[YOUR OBJECTIVE]: Repeat each line of the material exactly.

[DATA BLOCK]:
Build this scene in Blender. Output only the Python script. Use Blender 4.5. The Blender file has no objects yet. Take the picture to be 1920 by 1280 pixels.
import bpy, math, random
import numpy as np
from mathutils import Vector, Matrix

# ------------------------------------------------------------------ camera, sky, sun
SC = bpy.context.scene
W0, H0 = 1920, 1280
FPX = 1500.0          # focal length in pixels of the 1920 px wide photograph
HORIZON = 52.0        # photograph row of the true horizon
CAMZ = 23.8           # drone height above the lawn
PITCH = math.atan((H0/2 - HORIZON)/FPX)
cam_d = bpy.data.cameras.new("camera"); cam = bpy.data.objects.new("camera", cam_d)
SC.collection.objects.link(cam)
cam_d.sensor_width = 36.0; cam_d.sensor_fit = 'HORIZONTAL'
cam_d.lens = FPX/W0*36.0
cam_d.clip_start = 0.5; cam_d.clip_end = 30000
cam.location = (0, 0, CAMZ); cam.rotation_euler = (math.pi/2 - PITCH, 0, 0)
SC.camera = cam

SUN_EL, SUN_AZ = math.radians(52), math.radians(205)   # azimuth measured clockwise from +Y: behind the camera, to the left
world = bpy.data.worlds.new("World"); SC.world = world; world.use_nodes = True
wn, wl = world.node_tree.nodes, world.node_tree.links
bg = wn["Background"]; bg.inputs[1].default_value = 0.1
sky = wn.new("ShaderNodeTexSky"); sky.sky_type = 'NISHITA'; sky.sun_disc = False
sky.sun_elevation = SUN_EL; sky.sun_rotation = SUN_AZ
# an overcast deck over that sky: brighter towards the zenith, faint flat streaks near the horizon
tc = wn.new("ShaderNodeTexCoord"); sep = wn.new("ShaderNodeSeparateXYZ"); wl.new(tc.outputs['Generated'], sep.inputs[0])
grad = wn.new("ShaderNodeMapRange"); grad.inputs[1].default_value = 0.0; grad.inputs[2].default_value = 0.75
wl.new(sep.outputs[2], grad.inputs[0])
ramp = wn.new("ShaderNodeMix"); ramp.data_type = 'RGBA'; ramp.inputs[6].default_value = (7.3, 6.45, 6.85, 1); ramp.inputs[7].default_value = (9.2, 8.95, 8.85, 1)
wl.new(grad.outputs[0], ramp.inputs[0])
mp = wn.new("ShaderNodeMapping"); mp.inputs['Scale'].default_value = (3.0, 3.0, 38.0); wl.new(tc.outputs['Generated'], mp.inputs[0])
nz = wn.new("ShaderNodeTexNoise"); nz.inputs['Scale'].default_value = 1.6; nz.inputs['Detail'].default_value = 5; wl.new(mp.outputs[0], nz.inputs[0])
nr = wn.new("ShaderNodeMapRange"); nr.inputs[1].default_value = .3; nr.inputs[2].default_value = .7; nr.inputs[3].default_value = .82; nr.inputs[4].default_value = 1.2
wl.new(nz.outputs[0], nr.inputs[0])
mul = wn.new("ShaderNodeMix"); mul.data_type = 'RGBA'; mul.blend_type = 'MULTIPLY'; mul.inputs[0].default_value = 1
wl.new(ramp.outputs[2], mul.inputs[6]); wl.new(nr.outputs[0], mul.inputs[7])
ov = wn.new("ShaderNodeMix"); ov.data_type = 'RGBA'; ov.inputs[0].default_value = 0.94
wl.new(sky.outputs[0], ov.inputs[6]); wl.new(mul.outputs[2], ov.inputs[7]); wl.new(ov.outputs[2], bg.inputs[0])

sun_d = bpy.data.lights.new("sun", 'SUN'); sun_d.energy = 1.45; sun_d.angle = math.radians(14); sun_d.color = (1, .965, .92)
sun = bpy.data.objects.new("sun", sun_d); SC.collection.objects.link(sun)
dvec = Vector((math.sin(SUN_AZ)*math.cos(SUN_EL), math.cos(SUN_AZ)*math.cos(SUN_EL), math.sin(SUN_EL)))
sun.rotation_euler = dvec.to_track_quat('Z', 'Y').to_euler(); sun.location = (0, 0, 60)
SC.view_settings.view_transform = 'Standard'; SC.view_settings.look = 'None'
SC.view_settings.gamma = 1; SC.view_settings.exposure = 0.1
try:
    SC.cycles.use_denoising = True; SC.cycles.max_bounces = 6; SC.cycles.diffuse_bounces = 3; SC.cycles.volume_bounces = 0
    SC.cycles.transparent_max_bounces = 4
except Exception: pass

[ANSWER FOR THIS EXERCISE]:
Build this scene in Blender. Output only the Python script. Use Blender 4.5. The Blender file has no objects yet. Take the picture to be 1920 by 1280 pixels.
import bpy, math, random
import numpy as np
from mathutils import Vector, Matrix

# ------------------------------------------------------------------ camera, sky, sun
SC = bpy.context.scene
W0, H0 = 1920, 1280
FPX = 1500.0          # focal length in pixels of the 1920 px wide photograph
HORIZON = 52.0        # photograph row of the true horizon
CAMZ = 23.8           # drone height above the lawn
PITCH = math.atan((H0/2 - HORIZON)/FPX)
cam_d = bpy.data.cameras.new("camera"); cam = bpy.data.objects.new("camera", cam_d)
SC.collection.objects.link(cam)
cam_d.sensor_width = 36.0; cam_d.sensor_fit = 'HORIZONTAL'
cam_d.lens = FPX/W0*36.0
cam_d.clip_start = 0.5; cam_d.clip_end = 30000
cam.location = (0, 0, CAMZ); cam.rotation_euler = (math.pi/2 - PITCH, 0, 0)
SC.camera = cam

SUN_EL, SUN_AZ = math.radians(52), math.radians(205)   # azimuth measured clockwise from +Y: behind the camera, to the left
world = bpy.data.worlds.new("World"); SC.world = world; world.use_nodes = True
wn, wl = world.node_tree.nodes, world.node_tree.links
bg = wn["Background"]; bg.inputs[1].default_value = 0.1
sky = wn.new("ShaderNodeTexSky"); sky.sky_type = 'NISHITA'; sky.sun_disc = False
sky.sun_elevation = SUN_EL; sky.sun_rotation = SUN_AZ
# an overcast deck over that sky: brighter towards the zenith, faint flat streaks near the horizon
tc = wn.new("ShaderNodeTexCoord"); sep = wn.new("ShaderNodeSeparateXYZ"); wl.new(tc.outputs['Generated'], sep.inputs[0])
grad = wn.new("ShaderNodeMapRange"); grad.inputs[1].default_value = 0.0; grad.inputs[2].default_value = 0.75
wl.new(sep.outputs[2], grad.inputs[0])
ramp = wn.new("ShaderNodeMix"); ramp.data_type = 'RGBA'; ramp.inputs[6].default_value = (7.3, 6.45, 6.85, 1); ramp.inputs[7].default_value = (9.2, 8.95, 8.85, 1)
wl.new(grad.outputs[0], ramp.inputs[0])
mp = wn.new("ShaderNodeMapping"); mp.inputs['Scale'].default_value = (3.0, 3.0, 38.0); wl.new(tc.outputs['Generated'], mp.inputs[0])
nz = wn.new("ShaderNodeTexNoise"); nz.inputs['Scale'].default_value = 1.6; nz.inputs['Detail'].default_value = 5; wl.new(mp.outputs[0], nz.inputs[0])
nr = wn.new("ShaderNodeMapRange"); nr.inputs[1].default_value = .3; nr.inputs[2].default_value = .7; nr.inputs[3].default_value = .82; nr.inputs[4].default_value = 1.2
wl.new(nz.outputs[0], nr.inputs[0])
mul = wn.new("ShaderNodeMix"); mul.data_type = 'RGBA'; mul.blend_type = 'MULTIPLY'; mul.inputs[0].default_value = 1
wl.new(ramp.outputs[2], mul.inputs[6]); wl.new(nr.outputs[0], mul.inputs[7])
ov = wn.new("ShaderNodeMix"); ov.data_type = 'RGBA'; ov.inputs[0].default_value = 0.94
wl.new(sky.outputs[0], ov.inputs[6]); wl.new(mul.outputs[2], ov.inputs[7]); wl.new(ov.outputs[2], bg.inputs[0])

sun_d = bpy.data.lights.new("sun", 'SUN'); sun_d.energy = 1.45; sun_d.angle = math.radians(14); sun_d.color = (1, .965, .92)
sun = bpy.data.objects.new("sun", sun_d); SC.collection.objects.link(sun)
dvec = Vector((math.sin(SUN_AZ)*math.cos(SUN_EL), math.cos(SUN_AZ)*math.cos(SUN_EL), math.sin(SUN_EL)))
sun.rotation_euler = dvec.to_track_quat('Z', 'Y').to_euler(); sun.location = (0, 0, 60)
SC.view_settings.view_transform = 'Standard'; SC.view_settings.look = 'None'
SC.view_settings.gamma = 1; SC.view_settings.exposure = 0.1
try:
    SC.cycles.use_denoising = True; SC.cycles.max_bounces = 6; SC.cycles.diffuse_bounces = 3; SC.cycles.volume_bounces = 0
    SC.cycles.transparent_max_bounces = 4
except Exception: pass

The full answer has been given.